» **Dataset content**
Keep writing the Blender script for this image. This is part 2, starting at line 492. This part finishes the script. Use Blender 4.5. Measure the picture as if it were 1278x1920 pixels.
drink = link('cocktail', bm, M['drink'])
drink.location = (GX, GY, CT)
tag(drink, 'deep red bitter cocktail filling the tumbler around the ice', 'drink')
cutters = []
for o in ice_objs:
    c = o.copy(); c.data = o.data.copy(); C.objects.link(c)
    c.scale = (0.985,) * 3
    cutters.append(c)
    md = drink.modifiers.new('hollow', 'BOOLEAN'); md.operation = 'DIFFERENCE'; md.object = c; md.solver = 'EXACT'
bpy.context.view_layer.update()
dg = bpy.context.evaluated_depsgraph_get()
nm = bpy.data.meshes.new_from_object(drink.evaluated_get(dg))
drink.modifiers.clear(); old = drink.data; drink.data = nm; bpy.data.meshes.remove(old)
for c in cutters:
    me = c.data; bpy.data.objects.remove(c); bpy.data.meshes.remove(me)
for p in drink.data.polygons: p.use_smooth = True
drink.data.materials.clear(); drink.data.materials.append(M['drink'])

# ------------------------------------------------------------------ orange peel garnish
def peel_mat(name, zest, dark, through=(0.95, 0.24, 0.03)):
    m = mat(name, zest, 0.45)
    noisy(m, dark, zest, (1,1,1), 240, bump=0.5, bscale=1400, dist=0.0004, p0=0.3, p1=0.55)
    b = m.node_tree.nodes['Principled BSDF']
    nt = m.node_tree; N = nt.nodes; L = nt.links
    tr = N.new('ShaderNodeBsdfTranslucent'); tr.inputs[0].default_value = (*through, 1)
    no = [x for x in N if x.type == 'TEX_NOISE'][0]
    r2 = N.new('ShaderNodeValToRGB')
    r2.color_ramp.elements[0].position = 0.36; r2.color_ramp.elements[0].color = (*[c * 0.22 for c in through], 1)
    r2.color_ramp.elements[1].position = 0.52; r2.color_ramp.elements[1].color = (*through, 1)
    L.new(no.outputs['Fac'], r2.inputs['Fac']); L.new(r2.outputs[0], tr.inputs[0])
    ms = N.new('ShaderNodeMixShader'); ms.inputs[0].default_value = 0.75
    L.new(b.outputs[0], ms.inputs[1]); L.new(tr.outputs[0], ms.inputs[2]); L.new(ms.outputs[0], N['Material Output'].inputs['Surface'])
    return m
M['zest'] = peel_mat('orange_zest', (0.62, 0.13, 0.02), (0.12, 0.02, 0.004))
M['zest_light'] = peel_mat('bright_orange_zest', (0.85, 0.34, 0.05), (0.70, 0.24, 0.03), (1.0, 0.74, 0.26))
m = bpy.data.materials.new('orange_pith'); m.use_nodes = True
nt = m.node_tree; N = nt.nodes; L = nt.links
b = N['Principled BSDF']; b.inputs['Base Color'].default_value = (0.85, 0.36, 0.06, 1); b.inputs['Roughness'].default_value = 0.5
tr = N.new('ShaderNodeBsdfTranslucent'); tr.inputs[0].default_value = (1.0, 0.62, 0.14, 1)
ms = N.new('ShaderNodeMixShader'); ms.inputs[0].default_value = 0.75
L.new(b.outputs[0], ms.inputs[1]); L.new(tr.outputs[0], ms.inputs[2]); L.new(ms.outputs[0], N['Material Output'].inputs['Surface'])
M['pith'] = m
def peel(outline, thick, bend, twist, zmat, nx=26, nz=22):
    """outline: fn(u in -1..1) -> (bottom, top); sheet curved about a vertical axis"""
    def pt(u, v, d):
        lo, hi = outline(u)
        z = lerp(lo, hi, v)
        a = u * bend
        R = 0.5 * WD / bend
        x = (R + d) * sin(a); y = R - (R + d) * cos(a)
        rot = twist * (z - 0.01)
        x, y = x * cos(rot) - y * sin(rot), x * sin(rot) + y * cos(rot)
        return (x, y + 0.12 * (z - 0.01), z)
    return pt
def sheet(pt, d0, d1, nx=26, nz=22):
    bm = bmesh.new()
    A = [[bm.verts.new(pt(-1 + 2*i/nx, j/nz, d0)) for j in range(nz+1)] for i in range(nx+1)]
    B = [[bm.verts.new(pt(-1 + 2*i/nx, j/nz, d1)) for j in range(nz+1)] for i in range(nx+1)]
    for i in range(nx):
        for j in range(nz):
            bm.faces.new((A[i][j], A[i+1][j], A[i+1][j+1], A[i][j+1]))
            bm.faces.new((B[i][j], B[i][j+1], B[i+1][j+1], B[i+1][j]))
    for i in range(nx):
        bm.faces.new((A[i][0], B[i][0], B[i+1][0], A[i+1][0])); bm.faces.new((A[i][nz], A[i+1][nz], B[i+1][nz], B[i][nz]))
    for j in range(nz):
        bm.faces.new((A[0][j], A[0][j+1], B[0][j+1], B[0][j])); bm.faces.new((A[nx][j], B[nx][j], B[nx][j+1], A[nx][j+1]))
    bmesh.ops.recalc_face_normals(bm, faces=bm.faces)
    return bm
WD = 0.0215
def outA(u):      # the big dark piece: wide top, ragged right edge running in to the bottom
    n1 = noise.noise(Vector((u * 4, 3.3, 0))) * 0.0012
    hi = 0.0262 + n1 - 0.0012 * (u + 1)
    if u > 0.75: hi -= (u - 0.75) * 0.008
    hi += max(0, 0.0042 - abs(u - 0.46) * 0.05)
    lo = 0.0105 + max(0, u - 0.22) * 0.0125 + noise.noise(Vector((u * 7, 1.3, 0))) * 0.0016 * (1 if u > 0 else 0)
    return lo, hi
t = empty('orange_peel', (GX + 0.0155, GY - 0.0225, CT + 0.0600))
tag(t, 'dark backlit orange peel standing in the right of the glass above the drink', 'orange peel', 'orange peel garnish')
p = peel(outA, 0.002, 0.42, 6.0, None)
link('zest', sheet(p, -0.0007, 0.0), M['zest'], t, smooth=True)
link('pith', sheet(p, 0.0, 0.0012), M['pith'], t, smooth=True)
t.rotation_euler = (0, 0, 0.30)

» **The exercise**
Could you quote the material above in full, exactly as it stands?

» **Result**
Keep writing the Blender script for this image. This is part 2, starting at line 492. This part finishes the script. Use Blender 4.5. Measure the picture as if it were 1278x1920 pixels.
drink = link('cocktail', bm, M['drink'])
drink.location = (GX, GY, CT)
tag(drink, 'deep red bitter cocktail filling the tumbler around the ice', 'drink')
cutters = []
for o in ice_objs:
    c = o.copy(); c.data = o.data.copy(); C.objects.link(c)
    c.scale = (0.985,) * 3
    cutters.append(c)
    md = drink.modifiers.new('hollow', 'BOOLEAN'); md.operation = 'DIFFERENCE'; md.object = c; md.solver = 'EXACT'
bpy.context.view_layer.update()
dg = bpy.context.evaluated_depsgraph_get()
nm = bpy.data.meshes.new_from_object(drink.evaluated_get(dg))
drink.modifiers.clear(); old = drink.data; drink.data = nm; bpy.data.meshes.remove(old)
for c in cutters:
    me = c.data; bpy.data.objects.remove(c); bpy.data.meshes.remove(me)
for p in drink.data.polygons: p.use_smooth = True
drink.data.materials.clear(); drink.data.materials.append(M['drink'])

# ------------------------------------------------------------------ orange peel garnish
def peel_mat(name, zest, dark, through=(0.95, 0.24, 0.03)):
    m = mat(name, zest, 0.45)
    noisy(m, dark, zest, (1,1,1), 240, bump=0.5, bscale=1400, dist=0.0004, p0=0.3, p1=0.55)
    b = m.node_tree.nodes['Principled BSDF']
    nt = m.node_tree; N = nt.nodes; L = nt.links
    tr = N.new('ShaderNodeBsdfTranslucent'); tr.inputs[0].default_value = (*through, 1)
    no = [x for x in N if x.type == 'TEX_NOISE'][0]
    r2 = N.new('ShaderNodeValToRGB')
    r2.color_ramp.elements[0].position = 0.36; r2.color_ramp.elements[0].color = (*[c * 0.22 for c in through], 1)
    r2.color_ramp.elements[1].position = 0.52; r2.color_ramp.elements[1].color = (*through, 1)
    L.new(no.outputs['Fac'], r2.inputs['Fac']); L.new(r2.outputs[0], tr.inputs[0])
    ms = N.new('ShaderNodeMixShader'); ms.inputs[0].default_value = 0.75
    L.new(b.outputs[0], ms.inputs[1]); L.new(tr.outputs[0], ms.inputs[2]); L.new(ms.outputs[0], N['Material Output'].inputs['Surface'])
    return m
M['zest'] = peel_mat('orange_zest', (0.62, 0.13, 0.02), (0.12, 0.02, 0.004))
M['zest_light'] = peel_mat('bright_orange_zest', (0.85, 0.34, 0.05), (0.70, 0.24, 0.03), (1.0, 0.74, 0.26))
m = bpy.data.materials.new('orange_pith'); m.use_nodes = True
nt = m.node_tree; N = nt.nodes; L = nt.links
b = N['Principled BSDF']; b.inputs['Base Color'].default_value = (0.85, 0.36, 0.06, 1); b.inputs['Roughness'].default_value = 0.5
tr = N.new('ShaderNodeBsdfTranslucent'); tr.inputs[0].default_value = (1.0, 0.62, 0.14, 1)
ms = N.new('ShaderNodeMixShader'); ms.inputs[0].default_value = 0.75
L.new(b.outputs[0], ms.inputs[1]); L.new(tr.outputs[0], ms.inputs[2]); L.new(ms.outputs[0], N['Material Output'].inputs['Surface'])
M['pith'] = m
def peel(outline, thick, bend, twist, zmat, nx=26, nz=22):
    """outline: fn(u in -1..1) -> (bottom, top); sheet curved about a vertical axis"""
    def pt(u, v, d):
        lo, hi = outline(u)
        z = lerp(lo, hi, v)
        a = u * bend
        R = 0.5 * WD / bend
        x = (R + d) * sin(a); y = R - (R + d) * cos(a)
        rot = twist * (z - 0.01)
        x, y = x * cos(rot) - y * sin(rot), x * sin(rot) + y * cos(rot)
        return (x, y + 0.12 * (z - 0.01), z)
    return pt
def sheet(pt, d0, d1, nx=26, nz=22):
    bm = bmesh.new()
    A = [[bm.verts.new(pt(-1 + 2*i/nx, j/nz, d0)) for j in range(nz+1)] for i in range(nx+1)]
    B = [[bm.verts.new(pt(-1 + 2*i/nx, j/nz, d1)) for j in range(nz+1)] for i in range(nx+1)]
    for i in range(nx):
        for j in range(nz):
            bm.faces.new((A[i][j], A[i+1][j], A[i+1][j+1], A[i][j+1]))
            bm.faces.new((B[i][j], B[i][j+1], B[i+1][j+1], B[i+1][j]))
    for i in range(nx):
        bm.faces.new((A[i][0], B[i][0], B[i+1][0], A[i+1][0])); bm.faces.new((A[i][nz], A[i+1][nz], B[i+1][nz], B[i][nz]))
    for j in range(nz):
        bm.faces.new((A[0][j], A[0][j+1], B[0][j+1], B[0][j])); bm.faces.new((A[nx][j], B[nx][j], B[nx][j+1], A[nx][j+1]))
    bmesh.ops.recalc_face_normals(bm, faces=bm.faces)
    return bm
WD = 0.0215
def outA(u):      # the big dark piece: wide top, ragged right edge running in to the bottom
    n1 = noise.noise(Vector((u * 4, 3.3, 0))) * 0.0012
    hi = 0.0262 + n1 - 0.0012 * (u + 1)
    if u > 0.75: hi -= (u - 0.75) * 0.008
    hi += max(0, 0.0042 - abs(u - 0.46) * 0.05)
    lo = 0.0105 + max(0, u - 0.22) * 0.0125 + noise.noise(Vector((u * 7, 1.3, 0))) * 0.0016 * (1 if u > 0 else 0)
    return lo, hi
t = empty('orange_peel', (GX + 0.0155, GY - 0.0225, CT + 0.0600))
tag(t, 'dark backlit orange peel standing in the right of the glass above the drink', 'orange peel', 'orange peel garnish')
p = peel(outA, 0.002, 0.42, 6.0, None)
link('zest', sheet(p, -0.0007, 0.0), M['zest'], t, smooth=True)
link('pith', sheet(p, 0.0, 0.0012), M['pith'], t, smooth=True)
t.rotation_euler = (0, 0, 0.30)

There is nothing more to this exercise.